If you would have asked me sitting on the couch in Brandenburg a year ago, I would probably have expected a more tangible outcome by now. I would have seen more checkboxes ticked and processes in place; thankfully, this person learned a lot in the last year, including that something truly meaningful needs to grow out of a diverse but still connected foundation.

Going forward, the identity we are building for brafe.space and how we use this to co-create will make all the difference. Still, we need to navigate the balance between manifestation and integration carefully: condensing too quickly will keep us locked within pre-created patterns and not fully use the power of multiperspectivity, but staying too blurry and vague will impact our identity as a group and will make it harder to attract and lose the right people.

After opening brafe.space for so many new people we feel that it's now the right time to start creating together and to open spaces (safe and brave) for entrepreneurs to evolve themselves, their organizations, and the people within them.

brafe.space is an operating system, not an application.
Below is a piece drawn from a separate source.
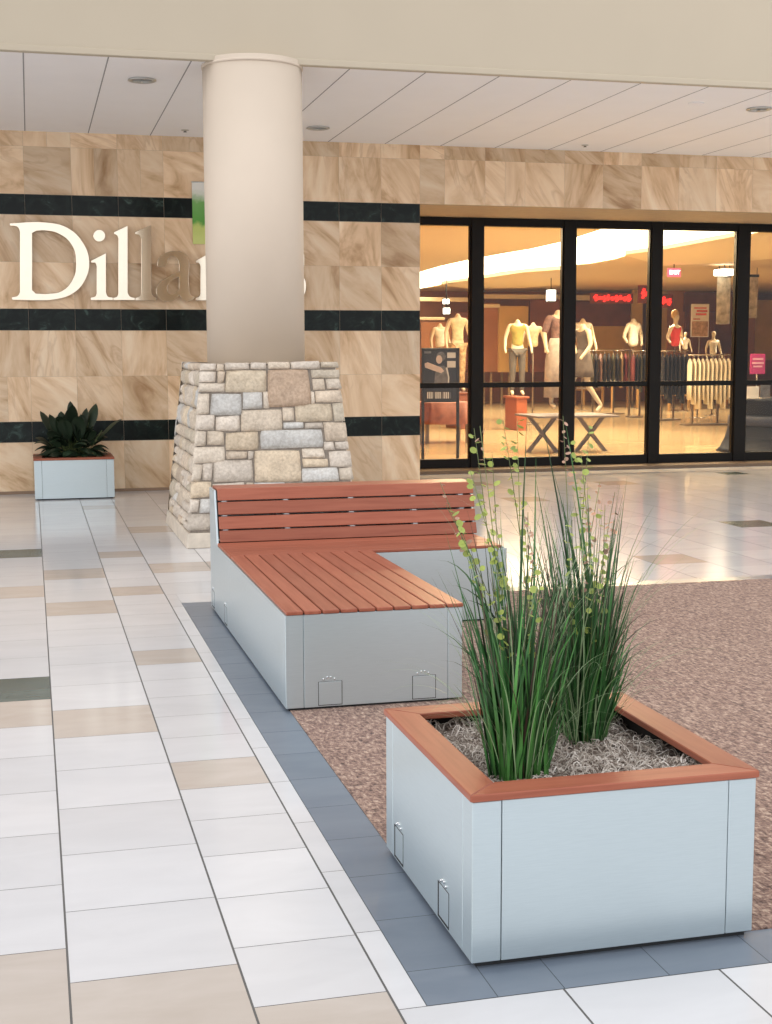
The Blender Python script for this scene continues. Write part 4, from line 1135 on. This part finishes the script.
walk = {'leg_l': ((-.10, -.16, .53), (-.12, -.10, .12), (-.12, -.24, .05)), 'leg_r': ((.10, .03, .50), (.13, .30, .14), (.13, .20, .04)), 'arm_l': ((-.25, .10, 1.16), (-.24, .02, .94), (-.24, -.03, .86)), 'arm_r': ((.25, -.02, 1.15), (.26, -.18, .98), (.26, -.24, .92))}
M['olive'] = cloth('olive_green_knit', (.33,.27,.06)); M['jean'] = cloth('dark_grey_denim', (.10,.085,.07)); M['creamtop'] = cloth('cream_blouse', (.72,.62,.40)); M['floral'] = cloth('tan_floral_print', (.52,.36,.20), .7, .5)
M['pinkb'] = cloth('dusty_pink_print_blouse', (.26,.15,.125), .7, .35); M['whitec'] = cloth('white_cotton', (.78,.73,.62)); M['greyd'] = cloth('taupe_grey_dress', (.14,.11,.09), .7, .2); M['palec'] = cloth('pale_taupe_cotton', (.46,.40,.36)); M['redc'] = cloth('bright_red_top', (.62,.035,.03)); M['darkb'] = cloth('black_cloth', (.02,.018,.018))
M['blonde'] = cloth('blonde_hair', (.66,.46,.20)); M['rust'] = plain('rust_red_plinth', (.30,.08,.03), .4); M['lav'] = plain('lavender_grey_table', (.15,.125,.125), .6, var=.1)
D1 = 27.5
mq, pf = mannequin(517, 396, 318, D1, -.1, 'headless mannequin in an olive green top and dark jeans behind the second pane', armL, top=M['olive'], bottom=M['jean'])
plinth('display_plinth', 509, 523, D1, pf.z, M['rust'], 'rust red plinth under the mannequin in the olive top', .8)
D2 = 21.2
mq, pfa = mannequin(557, 409, 308, D2, .25, 'mannequin in a dusty pink print top and white skirt left of the middle mullion', dict(armL, sleeves=True), top=M['pinkb'], skirt=(M['palec'], .18))
mq, pfb = mannequin(582, 414, 322, D2, -1.35, 'striding bare-legged mannequin in a taupe dress right of the middle mullion', walk, top=M['greyd'], skirt=(M['greyd'], .62))
# trestle table they stand on
zt = min(pfa.z, pfb.z); p0 = atY(526, 415, D2); p1 = atY(606, 415, D2)
r = thing('trestle_table', ((p0.x+p1.x)/2, D2, FZ), 'low lavender grey trestle table with crossed legs under two mannequins', 'table')
b = MB(); b.box((p0.x, D2-.55, zt-.035), (p1.x, D2+.55, zt-.002), .004); b.build('table_top', M['lav'], r)
for x_ in (p0.x+.28, p1.x-.28):
    for sg in (-1, 1):
        b = MB(); q = .24*sg; b.prism([(x_-q-.04, FZ), (x_-q+.04, FZ), (x_+q+.04, zt-.035), (x_+q-.04, zt-.035)], 'y', D2-.05+sg*.03, D2-.03+sg*.03+.02); b.build('leg', M['lav'], r)
D3 = 28.5
mq, pf = mannequin(457.5, 392, 312, D3, .1, 'mannequin in a cream blouse and tan print trousers behind the left pane', armL, top=M['creamtop'], bottom=M['floral'])
plinth('display_plinth', 449, 466, D3, pf.z, M['sdark'], 'dark red plinth under the mannequin in the cream blouse', .8)
# half figures standing on display tables or the top of racks
def tabled(px, pya, pyb, D, rot, label, short, pose, top, hair=None):
    mq, pf = mannequin(px, pyb, pya, D, rot, label, pose, top=top, torso_only=True, hair=hair)
    c_ = atY(px, pyb, D)
    r = thing('bust_stand', (c_.x, D, FZ), 'slim pole stand under the '+short, 'stand', 'stands under the half figures')
    b = MB(); b.tube([(c_.x, D, FZ+.02), (c_.x, D, c_.z+.16)], .02, 8); b.build('pole', M['greymetal'], r)
    b = MB(); b.lathe([(.16, 0), (.16, .012), (.03, .025)], (c_.x, D, FZ), 20); b.build('base', M['greymetal'], r)
tabled(440, 323, 352, 31, 0.3, 'white half figure at the left edge of the shop window', 'white half figure at the far left of the shop window', armL, M['whitec'])
tabled(533, 322, 352, 29.5, -.3, 'pale yellow half figure just left of the pink-topped mannequin', 'pale yellow half figure', armL, M['creamtop'])
tabled(582.5, 318, 350, 36, 0, 'cream half figure with a black waist band right of the middle mullion', 'cream half figure right of the middle mullion', armL, M['whitec'])
tabled(633, 318, 352, 37, .5, 'white half figure with a bent arm above the dark garments', 'white half figure with a bent arm', hipR, M['whitec'])
tabled(675, 312, 351, 34.2, .5, 'half figure with blonde hair and a bright red top behind the fourth pane', 'half figure in the bright red top', dict(hipR, head=True), M['redc'], hair=M['blonde'])
tabled(685, 331, 352, 34.6, 0, 'small white half figure right of the red-topped one', 'small white half figure beside the red-topped one', dict(armL, head=True), M['whitec'])
tabled(713, 330, 358, 32, 0, 'white child half figure behind the off-white garments', 'white half figure behind the off-white garments', dict(armL, head=True), M['whitec'])

# ------------------------------------------------------------------ garment racks
def garment_mesh(L, wid, seed, th=1.0):
    rnd = random.Random(seed); b = MB(); n = 14; prof = []
    rows_ = [(0.0, .10, .02), (-.03, .20, .035), (-.09, 1.0*.42, .05), (-.16, .46, .06), (-L*.5, .40, .065), (-L, .46, .055)]
    rings = []
    for (z, w_, d_) in rows_:
        ring = []
        for k in range(n):
            a = 2*PI*k/n; fold = 1+.10*math.sin(a*5+seed+z*3)*(1 if z < -.2 else 0)
            ring.append(b.bm.verts.new((math.cos(a)*w_*wid*fold, math.sin(a)*d_*th, z)))
        rings.append(ring)
    for i in range(len(rings)-1):
        for k in range(n): b.bm.faces.new((rings[i+1][k], rings[i+1][(k+1)%n], rings[i][(k+1)%n], rings[i][k])).smooth = True
    b.bm.faces.new(rings[0]); b.bm.faces.new(list(reversed(rings[-1])))
    return b
def hook_mesh():
    b = MB(); b.tube([(0, 0, -.01), (0, 0, .040), (.020, 0, .055), (.025, 0, .078), (.014, 0, .099), (-.010, 0, .100), (-.024, 0, .086)], .004, 5); b.tube([(-.18, 0, -.06), (0, 0, .0), (.18, 0, -.06)], .006, 5); return b
ORD = 'first second third fourth fifth sixth seventh eighth ninth tenth eleventh twelfth thirteenth fourteenth fifteenth sixteenth seventeenth eighteenth'.split()
def rack(px0, px1, py_rail, py_base, cols, L, label, what, wid=.6, n=None):
    n = n or len(cols)
    pb = atZ((px0+px1)/2, py_base, FZ); D = pb.y
    a = atY(px0, py_rail, D); e = atY(px1, py_rail, D); zr = a.z
    r = thing('garment_rack', ((a.x+e.x)/2, D, FZ), label, 'clothes rack', 'garment racks in the shop')
    b = MB(); b.tube([(a.x, D, zr), (e.x, D, zr)], .013, 8); b.build('rail', M['chrome'], r)
    for x_ in (a.x+(e.x-a.x)*max(1, round(.28*n))/n, a.x+(e.x-a.x)*min(n-1, round(.72*n))/n):
        b = MB(); b.box((x_-.020, D+.32, FZ+.03), (x_+.020, D+.36, zr+.02), .003); b.box((x_-.008, D, zr-.010), (x_+.008, D+.33, zr+.010)); b.build('upright', M['greymetal'], r)
    b = MB(); b.box((a.x+.08, D+.18, FZ), (e.x-.08, D+.50, FZ+.035), .005); b.build('base', M['greymetal'], r)
    n = n or len(cols); protos = {}
    for k in range(n):
        mat = cols[k % len(cols)]
        x_ = a.x+(e.x-a.x)*(k+.5)/n
        key = (mat.name, k % 3)
        lab = '%s garment from the left on the %s' % (ORD[k], what)
        loc = (x_, D, zr-.078)
        if key in protos:
            g_ = copy_tree(protos[key])
        else:
            g_ = thing('hanging_garment', loc, lab, 'garment'); 
            o = garment_mesh(L*(.9+.1*(k % 3)), wid, k*1.7, min(1, .40*(e.x-a.x)/n/.065)).build('cloth', mat); o.parent = g_
            o = hook_mesh().build('hanger', M['chrome']); o.parent = g_
            protos[key] = g_
        g_.location = loc; g_.rotation_euler.z = random.uniform(1.25, 1.27); g_['label'] = lab; g_['group'] = 'garments on the '+what
M['gdark'] = cloth('charcoal_garment', (.045,.04,.04)); M['golive'] = cloth('olive_garment', (.10,.09,.04)); M['gwine'] = cloth('wine_red_garment', (.22,.03,.03)); M['gtan'] = cloth('tan_garment', (.42,.28,.14)); M['gnavy'] = cloth('navy_black_garment', (.02,.02,.03)); M['gwhite'] = cloth('off_white_garment', (.80,.72,.55), .8, .06); M['gpink'] = cloth('pink_grey_garment', (.40,.24,.2))
rack(586, 632, 350.5, 415, [M['gdark'], M['golive'], M['gdark'], M['gpink'], M['gdark'], M['gdark'], M['golive'], M['gdark'], M['gtan'], M['gwine'], M['gwine']], .80, 'long garment rack with mostly dark tops behind the third pane', 'rack of mostly dark tops')
rack(632, 650, 351, 418, [M['gwine'], M['gdark'], M['golive'], M['gdark'], M['gdark']], .85, 'short garment rack beside the third black mullion', 'short rack by the third mullion', .6)
rack(661, 689, 351, 421, [M['gnavy'], M['gdark'], M['gnavy'], M['gnavy'], M['gdark'], M['gnavy'], M['gnavy']], 1.05, 'garment rack hung with near-black clothes behind the fourth pane', 'rack of near-black clothes', .62)
rack(688, 739, 355, 426, [M['gwhite']], 1.0, 'garment rack hung with off-white clothes behind the fourth pane', 'rack of off-white clothes', .62, 12)

# low wood tables and boxes further in
M['tabwood'] = plain('honey_wood', (.46,.26,.09), .4, var=.2, scale=4); M['cloth_tan'] = plain('folded_tan_cloth', (.55,.36,.18), .8)
def low_table(px0, px1, py_top, py_base, label, mat, depth=.8):
    pb = atZ((px0+px1)/2, py_base, FZ); D = pb.y+depth/2
    a = atY(px0, py_top, D); e = atY(px1, py_top, D)
    r = thing('display_table', ((a.x+e.x)/2, D, FZ), label, 'table', 'display tables in the shop')
    b = MB(); b.box((a.x, D-depth/2, a.z-.05), (e.x, D+depth/2, a.z), .006); b.build('table_top', mat, r)
    for x_ in (a.x+.05, e.x-.05):
        for y_ in (D-depth/2+.05, D+depth/2-.05):
            b = MB(); b.box((x_-.03, y_-.03, FZ), (x_+.03, y_+.03, a.z-.05), .004); b.build('leg', mat, r)
    return r, a, e, D
for (q0, q1, t_, b_, lab, sh, mt) in ((578, 600, 389, 405, 'honey wood display table at the left behind the third pane', 'left table of the third pane', 'tabwood'), (606, 634, 384, 408, 'honey wood display table near the middle of the third pane', 'middle table of the third pane', 'tabwood'), (662, 690, 394, 411, 'low wood table beneath the near-black clothes', 'table beneath the near-black clothes', 'tabwood'), (693, 735, 392, 409, 'long low wood table beyond the off-white clothes', 'table beyond the off-white clothes', 'tabwood'), (486, 507, 362, 405, 'pale tan table left of the olive-topped mannequin', 'pale tan table', 'gtan')):
    r, a, e, D = low_table(q0, q1, t_, b_, lab, M[mt])
    w_ = e.x-a.x; nst = 3
    for k in range(nst):
        cc = a.x+w_*(k+.5)/nst; hw = min(.16, w_/nst*.42)
        for s_ in range(3):
            b = MB(); b.box((cc-hw, D-.2, a.z+.001+s_*.046), (cc+hw, D+.2, a.z+.043+s_*.046), .012, 2)
            o = b.build('folded_cloth', [M['whitec'], M['gwine'], M['cloth_tan'], M['gdark']][(k+s_*2) % 4])
            tag(o, '%s folded cloth, %s of the %s pile, %s' % (['white', 'wine red', 'tan', 'charcoal'][(k+s_*2) % 4], ['bottom', 'middle', 'top'][s_], ['left', 'middle', 'right'][k], sh), 'folded clothes', 'folded piles on the shop tables')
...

We want to open spaces, not fill them. We do not want to “solve” this or that issue following this or that ideology.

We are fascinated by the idea of how an impactful ecosystem could be based on trust and values rather than rules and control, or how connecting with ourselves, others and the world might bring forth truly holistic and sustainable thinking with radically new ways to create value. We see value in a broader and broader evolving sense, including over time more complexity rather than reducing everything to a seemingly common denominator. Lastly, we are convinced that this can have a very far-reaching impact. Maybe not today and not tomorrow, but fundamental and sustainable evolutions need time and we believe brafe.space can be a facilitator of that evolution. We do not know where this journey will lead us, and still, it's vital to start waking.